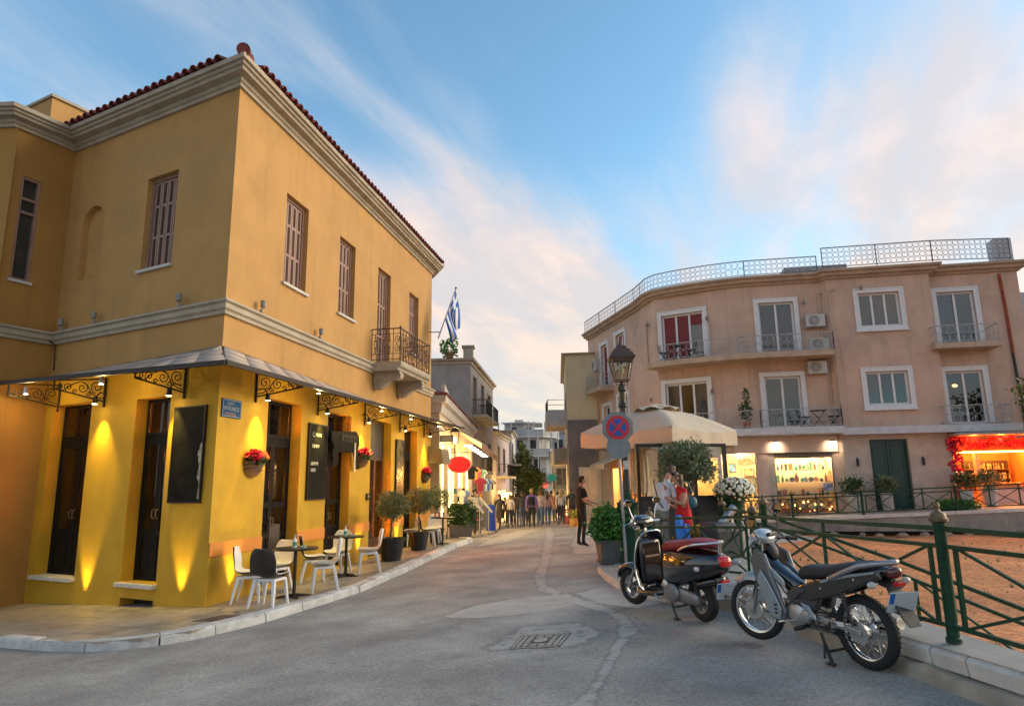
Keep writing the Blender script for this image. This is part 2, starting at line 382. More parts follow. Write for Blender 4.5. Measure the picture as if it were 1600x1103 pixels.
REPAIRS = [
 ([(1.42, 34), (1.05, 24), (.62, 17), (.48, 14.5), (.30, 12.4), (.33, 10.8), (.62, 10), (.85, 9.2), (1.10, 8.6), (1.14, 8.1), (1.02, 7.4), (.80, 6.6), (.58, 5.8), (.34, 5.25), (.05, 4.4), (.40, 4.4), (.60, 5.4), (.79, 6.1), (1.06, 7.0), (1.32, 7.6), (1.32, 8.4), (1.12, 9.3), (.82, 10.2), (.52, 11.2), (.55, 12.4), (.74, 14.5), (.92, 17), (1.4, 24), (1.8, 34)], .66, .04),
 ([(-.95, 9.25), (-.55, 9.95), (.2, 10.35), (.78, 10.25), (.9, 9.5), (.4, 9.05), (-.3, 8.95), (-.75, 9.05)], 1.0, .04),
 ([(.85, 10.3), (1.35, 10.8), (2.0, 10.2), (2.15, 9.3), (1.5, 8.8), (1.05, 9.4)], .9, .10),
 ([(-.40, 7.25), (-.15, 7.75), (.05, 8.35), (.75, 8.3), (1.0, 7.6), (.62, 7.05), (.1, 7.0)], .64, .12),
 ([(-1.1, 19.5), (-.9, 24), (.1, 31), (1.2, 31), (.5, 26), (-.2, 20.5)], .8, .1),
 ([(1.3, 15.8), (2.6, 15.4), (6, 17), (6.2, 30), (2.6, 31), (1.9, 22), (1.4, 18)], .8, .1),
 ([(-2.2, 12.2), (-1.9, 13.1), (-1.5, 12.8), (-1.7, 12.0)], .45, .25), ([(-1.2, 5.0), (.2, 5.25), (1.6, 5.0), (2.4, 4.7), (1.5, 4.3), (-.8, 4.4)], .5, .3), ([(1.6, 6.9), (2.1, 7.3), (2.5, 6.6), (2.0, 6.2)], .4, .3)]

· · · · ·

**Your instructions**
Omit the pictures, and quote the material above exactly as given.

**Correct response**
Keep writing the Blender script for this image. This is part 2, starting at line 382. More parts follow. Write for Blender 4.5. Measure the picture as if it were 1600x1103 pixels.
REPAIRS = [
 ([(1.42, 34), (1.05, 24), (.62, 17), (.48, 14.5), (.30, 12.4), (.33, 10.8), (.62, 10), (.85, 9.2), (1.10, 8.6), (1.14, 8.1), (1.02, 7.4), (.80, 6.6), (.58, 5.8), (.34, 5.25), (.05, 4.4), (.40, 4.4), (.60, 5.4), (.79, 6.1), (1.06, 7.0), (1.32, 7.6), (1.32, 8.4), (1.12, 9.3), (.82, 10.2), (.52, 11.2), (.55, 12.4), (.74, 14.5), (.92, 17), (1.4, 24), (1.8, 34)], .66, .04),
 ([(-.95, 9.25), (-.55, 9.95), (.2, 10.35), (.78, 10.25), (.9, 9.5), (.4, 9.05), (-.3, 8.95), (-.75, 9.05)], 1.0, .04),
 ([(.85, 10.3), (1.35, 10.8), (2.0, 10.2), (2.15, 9.3), (1.5, 8.8), (1.05, 9.4)], .9, .10),
 ([(-.40, 7.25), (-.15, 7.75), (.05, 8.35), (.75, 8.3), (1.0, 7.6), (.62, 7.05), (.1, 7.0)], .64, .12),
 ([(-1.1, 19.5), (-.9, 24), (.1, 31), (1.2, 31), (.5, 26), (-.2, 20.5)], .8, .1),
 ([(1.3, 15.8), (2.6, 15.4), (6, 17), (6.2, 30), (2.6, 31), (1.9, 22), (1.4, 18)], .8, .1),
 ([(-2.2, 12.2), (-1.9, 13.1), (-1.5, 12.8), (-1.7, 12.0)], .45, .25), ([(-1.2, 5.0), (.2, 5.25), (1.6, 5.0), (2.4, 4.7), (1.5, 4.3), (-.8, 4.4)], .5, .3), ([(1.6, 6.9), (2.1, 7.3), (2.5, 6.6), (2.0, 6.2)], .4, .3)]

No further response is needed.